This Article by Avinash Rajagopal originally appeared in Metropolis Magazine as "Five Compelling Works of Architecture Fiction". Rajagopal argues in favor of the often dismissed genre of 'architecture fiction', giving five recent examples of the best the field has to offer.
As far as we know, the writer Bruce Sterling coined the term “architecture fiction,” in 2006. He was referring, of course, to speculative projects in which architects use ideas for the built environment to express themselves in a way that’s analogous to how storytellers use words. It’s a longstanding architectural tradition. Sterling cites the polemic work of the 1960s British group Archigram; the canon includes Lebbeus Woods’s drawings from the two decades that followed and Greg Lynn’s digital imaginings (one of which accompanied a short story by Sterling, in Metropolis’s 2003 Fiction Issue).
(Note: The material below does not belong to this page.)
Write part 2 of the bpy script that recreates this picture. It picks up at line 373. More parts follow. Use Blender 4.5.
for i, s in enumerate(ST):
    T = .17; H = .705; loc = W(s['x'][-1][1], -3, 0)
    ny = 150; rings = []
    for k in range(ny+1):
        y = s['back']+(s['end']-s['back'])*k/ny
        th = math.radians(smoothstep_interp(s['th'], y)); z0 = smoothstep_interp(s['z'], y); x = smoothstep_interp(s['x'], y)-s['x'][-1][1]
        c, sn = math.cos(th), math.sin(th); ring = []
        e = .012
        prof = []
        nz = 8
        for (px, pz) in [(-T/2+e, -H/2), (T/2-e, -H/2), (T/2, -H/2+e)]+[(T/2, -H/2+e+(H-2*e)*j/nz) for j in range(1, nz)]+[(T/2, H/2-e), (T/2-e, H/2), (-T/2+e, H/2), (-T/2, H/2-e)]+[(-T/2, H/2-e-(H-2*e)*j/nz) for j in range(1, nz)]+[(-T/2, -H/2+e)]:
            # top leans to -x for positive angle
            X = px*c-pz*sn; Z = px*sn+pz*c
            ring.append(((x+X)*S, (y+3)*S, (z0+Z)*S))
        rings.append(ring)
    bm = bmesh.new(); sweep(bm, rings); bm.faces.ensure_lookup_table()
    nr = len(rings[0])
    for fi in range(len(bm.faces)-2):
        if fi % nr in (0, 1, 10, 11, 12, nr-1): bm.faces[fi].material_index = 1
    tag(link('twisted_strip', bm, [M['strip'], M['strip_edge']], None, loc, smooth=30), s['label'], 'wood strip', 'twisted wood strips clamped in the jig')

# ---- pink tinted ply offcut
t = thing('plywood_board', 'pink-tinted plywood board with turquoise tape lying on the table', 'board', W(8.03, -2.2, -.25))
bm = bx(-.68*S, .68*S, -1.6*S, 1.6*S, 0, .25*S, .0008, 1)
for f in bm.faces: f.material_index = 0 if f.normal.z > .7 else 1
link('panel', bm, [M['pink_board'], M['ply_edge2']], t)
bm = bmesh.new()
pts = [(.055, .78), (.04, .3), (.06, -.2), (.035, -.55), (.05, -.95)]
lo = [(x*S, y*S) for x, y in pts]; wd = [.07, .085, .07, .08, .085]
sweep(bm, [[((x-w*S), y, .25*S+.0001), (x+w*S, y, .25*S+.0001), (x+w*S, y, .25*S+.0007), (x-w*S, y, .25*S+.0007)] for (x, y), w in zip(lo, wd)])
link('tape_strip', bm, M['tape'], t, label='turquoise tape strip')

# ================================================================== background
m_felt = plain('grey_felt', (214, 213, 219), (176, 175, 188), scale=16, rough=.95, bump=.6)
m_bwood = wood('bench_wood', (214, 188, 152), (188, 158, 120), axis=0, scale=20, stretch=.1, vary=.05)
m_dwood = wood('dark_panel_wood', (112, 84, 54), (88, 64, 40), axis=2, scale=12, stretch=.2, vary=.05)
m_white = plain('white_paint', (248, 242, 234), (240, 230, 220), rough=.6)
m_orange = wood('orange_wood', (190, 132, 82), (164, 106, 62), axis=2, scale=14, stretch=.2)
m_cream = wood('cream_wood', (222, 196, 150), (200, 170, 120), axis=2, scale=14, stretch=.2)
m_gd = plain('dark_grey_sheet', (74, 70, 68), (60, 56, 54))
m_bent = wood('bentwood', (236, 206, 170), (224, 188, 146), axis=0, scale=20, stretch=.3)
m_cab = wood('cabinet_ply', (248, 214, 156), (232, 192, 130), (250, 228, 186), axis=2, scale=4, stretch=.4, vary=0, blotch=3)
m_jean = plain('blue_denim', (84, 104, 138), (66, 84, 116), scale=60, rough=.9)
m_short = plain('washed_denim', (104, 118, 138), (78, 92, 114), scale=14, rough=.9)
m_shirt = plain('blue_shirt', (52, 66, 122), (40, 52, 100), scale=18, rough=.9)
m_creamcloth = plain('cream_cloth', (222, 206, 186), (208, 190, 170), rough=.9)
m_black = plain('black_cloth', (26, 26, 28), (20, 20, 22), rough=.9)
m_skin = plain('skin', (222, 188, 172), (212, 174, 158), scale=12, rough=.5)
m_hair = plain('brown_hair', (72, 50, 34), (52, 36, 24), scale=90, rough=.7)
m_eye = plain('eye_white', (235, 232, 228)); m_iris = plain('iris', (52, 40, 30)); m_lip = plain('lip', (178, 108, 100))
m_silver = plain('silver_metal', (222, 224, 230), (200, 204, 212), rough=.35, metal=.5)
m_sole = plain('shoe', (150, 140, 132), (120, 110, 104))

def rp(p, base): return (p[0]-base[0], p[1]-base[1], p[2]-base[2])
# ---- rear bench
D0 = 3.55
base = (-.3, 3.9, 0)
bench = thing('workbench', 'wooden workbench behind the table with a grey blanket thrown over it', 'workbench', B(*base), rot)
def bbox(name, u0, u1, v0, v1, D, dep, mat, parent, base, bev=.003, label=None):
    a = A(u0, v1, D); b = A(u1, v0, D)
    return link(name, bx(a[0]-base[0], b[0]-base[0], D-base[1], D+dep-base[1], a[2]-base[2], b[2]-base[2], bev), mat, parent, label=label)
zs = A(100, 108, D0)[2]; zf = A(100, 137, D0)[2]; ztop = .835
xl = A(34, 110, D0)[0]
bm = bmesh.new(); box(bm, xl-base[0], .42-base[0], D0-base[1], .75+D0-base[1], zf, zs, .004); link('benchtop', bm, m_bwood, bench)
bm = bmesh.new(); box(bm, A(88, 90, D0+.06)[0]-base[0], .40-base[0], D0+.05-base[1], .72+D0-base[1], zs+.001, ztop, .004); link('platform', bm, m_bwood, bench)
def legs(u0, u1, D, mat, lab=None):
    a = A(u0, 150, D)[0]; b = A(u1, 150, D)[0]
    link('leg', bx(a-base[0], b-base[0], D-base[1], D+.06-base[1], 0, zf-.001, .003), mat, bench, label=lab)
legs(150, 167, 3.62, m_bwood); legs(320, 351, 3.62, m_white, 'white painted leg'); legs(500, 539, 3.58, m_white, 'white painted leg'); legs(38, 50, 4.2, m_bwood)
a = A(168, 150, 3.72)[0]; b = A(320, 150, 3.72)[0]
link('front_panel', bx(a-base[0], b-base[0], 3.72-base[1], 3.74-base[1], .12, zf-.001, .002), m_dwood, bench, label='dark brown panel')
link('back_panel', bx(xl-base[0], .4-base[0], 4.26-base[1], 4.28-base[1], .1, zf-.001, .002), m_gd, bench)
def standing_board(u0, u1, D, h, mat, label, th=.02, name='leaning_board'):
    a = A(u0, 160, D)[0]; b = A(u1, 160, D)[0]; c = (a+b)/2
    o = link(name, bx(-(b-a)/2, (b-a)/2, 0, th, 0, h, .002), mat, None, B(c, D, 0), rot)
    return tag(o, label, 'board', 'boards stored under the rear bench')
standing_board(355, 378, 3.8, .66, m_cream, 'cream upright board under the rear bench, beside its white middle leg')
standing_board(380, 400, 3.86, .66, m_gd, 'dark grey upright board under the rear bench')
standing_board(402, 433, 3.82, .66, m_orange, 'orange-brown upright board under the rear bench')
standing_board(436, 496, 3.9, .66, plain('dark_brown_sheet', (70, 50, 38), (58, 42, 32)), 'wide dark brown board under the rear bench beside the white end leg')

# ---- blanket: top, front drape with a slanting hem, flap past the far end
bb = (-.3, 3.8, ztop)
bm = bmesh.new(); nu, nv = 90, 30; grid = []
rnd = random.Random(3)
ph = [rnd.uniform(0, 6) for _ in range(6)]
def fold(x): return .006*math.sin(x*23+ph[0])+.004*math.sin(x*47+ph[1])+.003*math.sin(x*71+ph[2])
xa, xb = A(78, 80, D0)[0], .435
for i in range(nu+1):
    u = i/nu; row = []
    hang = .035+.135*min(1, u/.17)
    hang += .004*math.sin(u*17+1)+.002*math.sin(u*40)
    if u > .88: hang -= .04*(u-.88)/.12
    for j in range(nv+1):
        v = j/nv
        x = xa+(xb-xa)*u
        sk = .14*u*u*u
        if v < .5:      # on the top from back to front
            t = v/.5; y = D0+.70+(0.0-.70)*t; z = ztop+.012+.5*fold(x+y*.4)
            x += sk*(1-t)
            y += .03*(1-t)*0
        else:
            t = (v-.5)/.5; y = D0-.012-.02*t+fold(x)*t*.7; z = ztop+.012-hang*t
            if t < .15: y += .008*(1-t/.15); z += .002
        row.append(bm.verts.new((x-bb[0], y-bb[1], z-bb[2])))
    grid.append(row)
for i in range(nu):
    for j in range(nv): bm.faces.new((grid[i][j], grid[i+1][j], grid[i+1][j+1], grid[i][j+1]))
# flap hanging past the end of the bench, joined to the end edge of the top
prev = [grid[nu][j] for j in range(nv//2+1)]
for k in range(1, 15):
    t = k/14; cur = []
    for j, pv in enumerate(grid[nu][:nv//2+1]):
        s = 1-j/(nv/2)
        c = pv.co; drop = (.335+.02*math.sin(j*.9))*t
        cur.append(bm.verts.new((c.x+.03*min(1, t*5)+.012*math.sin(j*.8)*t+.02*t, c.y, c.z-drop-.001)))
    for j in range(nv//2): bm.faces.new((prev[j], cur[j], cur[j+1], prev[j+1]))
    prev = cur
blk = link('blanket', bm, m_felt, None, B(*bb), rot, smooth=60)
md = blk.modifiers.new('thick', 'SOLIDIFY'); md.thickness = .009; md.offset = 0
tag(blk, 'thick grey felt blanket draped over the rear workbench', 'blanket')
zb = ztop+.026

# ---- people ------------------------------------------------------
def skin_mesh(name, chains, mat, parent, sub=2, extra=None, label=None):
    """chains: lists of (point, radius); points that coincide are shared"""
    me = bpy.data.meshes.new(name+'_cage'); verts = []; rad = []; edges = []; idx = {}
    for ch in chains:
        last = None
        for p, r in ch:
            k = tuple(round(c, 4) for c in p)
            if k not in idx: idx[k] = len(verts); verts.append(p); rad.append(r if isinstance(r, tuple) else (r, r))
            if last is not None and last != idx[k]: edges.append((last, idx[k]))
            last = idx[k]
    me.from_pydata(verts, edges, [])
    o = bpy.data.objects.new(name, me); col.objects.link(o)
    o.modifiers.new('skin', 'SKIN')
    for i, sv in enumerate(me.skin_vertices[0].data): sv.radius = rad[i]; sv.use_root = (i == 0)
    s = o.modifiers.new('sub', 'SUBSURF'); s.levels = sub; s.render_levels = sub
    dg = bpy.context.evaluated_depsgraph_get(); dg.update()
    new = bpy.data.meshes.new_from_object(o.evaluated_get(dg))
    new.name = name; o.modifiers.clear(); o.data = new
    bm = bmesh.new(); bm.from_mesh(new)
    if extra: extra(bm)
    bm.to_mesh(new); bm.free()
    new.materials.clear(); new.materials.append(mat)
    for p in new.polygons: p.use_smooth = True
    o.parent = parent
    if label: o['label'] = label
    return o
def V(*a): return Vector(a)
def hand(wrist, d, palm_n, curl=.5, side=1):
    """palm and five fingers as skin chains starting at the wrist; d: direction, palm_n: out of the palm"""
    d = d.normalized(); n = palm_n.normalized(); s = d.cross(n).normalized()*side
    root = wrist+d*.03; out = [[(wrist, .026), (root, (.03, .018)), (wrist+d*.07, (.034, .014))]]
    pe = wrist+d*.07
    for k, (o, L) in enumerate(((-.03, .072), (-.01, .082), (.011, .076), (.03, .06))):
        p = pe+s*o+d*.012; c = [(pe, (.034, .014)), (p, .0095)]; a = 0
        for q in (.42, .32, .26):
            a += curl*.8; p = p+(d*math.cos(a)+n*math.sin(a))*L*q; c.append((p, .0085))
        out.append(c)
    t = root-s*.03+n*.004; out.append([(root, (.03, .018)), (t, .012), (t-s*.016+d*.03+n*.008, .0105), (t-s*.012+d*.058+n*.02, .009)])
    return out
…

In the last few years, we have seen a groundswell in the genre. The usual reason given to explain the profusion of these fictitious works is that the recession made it hard for young architects to find “real” work, but there are probably other factors at play. Ethical concerns are back in the zeitgeist for a contradictory generation that’s equally into Occupy Wall Street, iPhones, and hipster shops selling single-source coffee. Their utopias and dystopias are more easily imagined with 3DS Max and Photoshop, and far more quickly disseminated online. All of this has made for some pretty rich storytelling.
Commenters on blogs still rail about the “uselessness” of architecture fiction. To answer them would be akin to mounting a defense of the short story—one surely could, but it would be a self-defeating exercise. The very nature of fiction is to be less bothered with usefulness than with possibility. In that spirit, here are five recent projects that I found compelling, in both imagery and the stories they attempt to tell.
The Liquid Light of Diego Garcia, by Viktor Westerdahl, The Bartlett, London
On an island in the middle of the Indian Ocean, which was once cleared of indigenous inhabitants to make space for a US military base, bees have forsaken honey to start collecting “Liquid Light,” a renewable source of energy unparalleled in the history of mankind. What kind of community would grow to manage this new industry, based in a troubled tropical paradise instead of a desert in the Middle East? Westerdahl’s delicate line drawings depict, among other things, a Center for Nature Rights and the underbelly of a floating village (above), all kissed by the golden grace of a zero-carbon energy source.
Chupan Chupai by Factory Fifteen, for the Future Perfect exhibition
The title of this piece translates to “Hide-and-seek,” the game in this case being played by children in a digitally enhanced version of a North Indian city. A giant supercomputer (indicative of India’s future as a “technological and economic superpower”) controls the environment, allowing the kids to manipulate their surroundings in real time, creating staircases out of ancient walls, for instance.
The teaser is a fascinating watch, but using a eastern locale to suggest some sort of exoticized mashup between past and future is a trope that should have been jettisoned long ago. The cultures of Asia aren’t available to be appropriated with only a passing understanding, especially by would-be auteurs who can’t get the Hindi spellings in their opening frames right.
Very Large Structure By Manuel Domínguez, Zuloark
Dominguez proposes a city that’s a machine, on wheels. Actually, it’s on a set of caterpillar tracks that can roll over and crush anything in their path, as though a city that’s an enormous machine wasn’t menacing enough. But this is a benign urban concept—Very Large Structure relocates regularly so as to not deplete the resources of its surroundings. In fact, it’s something of a nurturing terraformer, leaving behind ecologically rejuvenated areas when it moves on. Archigram came up with a similar idea in 1964 with Walking City, but their nomadic structures didn’t have the same environmental concerns. They also didn’t look like giant oil rigs mounted on tanks.
ERO Concrete Deconstruction Robot by Omer Haciomeroglu, Umeå Institute of Design
Haciomeroglu’s proposal is a serious solution for a pressing problem—the immense amounts of energy required, the logistics necessary, and the pollution caused when a simple building is torn down, as buildings are, all the time. EROs use a mix of technologies to assess a building, break down its materials, and render them into a form that can be recycled for new construction. The technologies all exist, and the ERO might soon be built, so it won’t be fiction for long. But the idea of anti-architecture robots that eat away at constructions should be ripe material for some future stories.
Landscape Futures: Instruments, Devices, and Architectural Inventions, edited by Geoff Manaugh
On his site BLDGBLOG, Geoff Manaugh has been a relentless collector and commentator on architecture fiction, so if you looking to better understand the state of the genre, this is probably the best place to start. A companion to his exhibition at the Nevada Museum of Art last year, Manaugh’s tome is a catalog of excellence in the field, along with essays, commentary, and specially commissioned projects.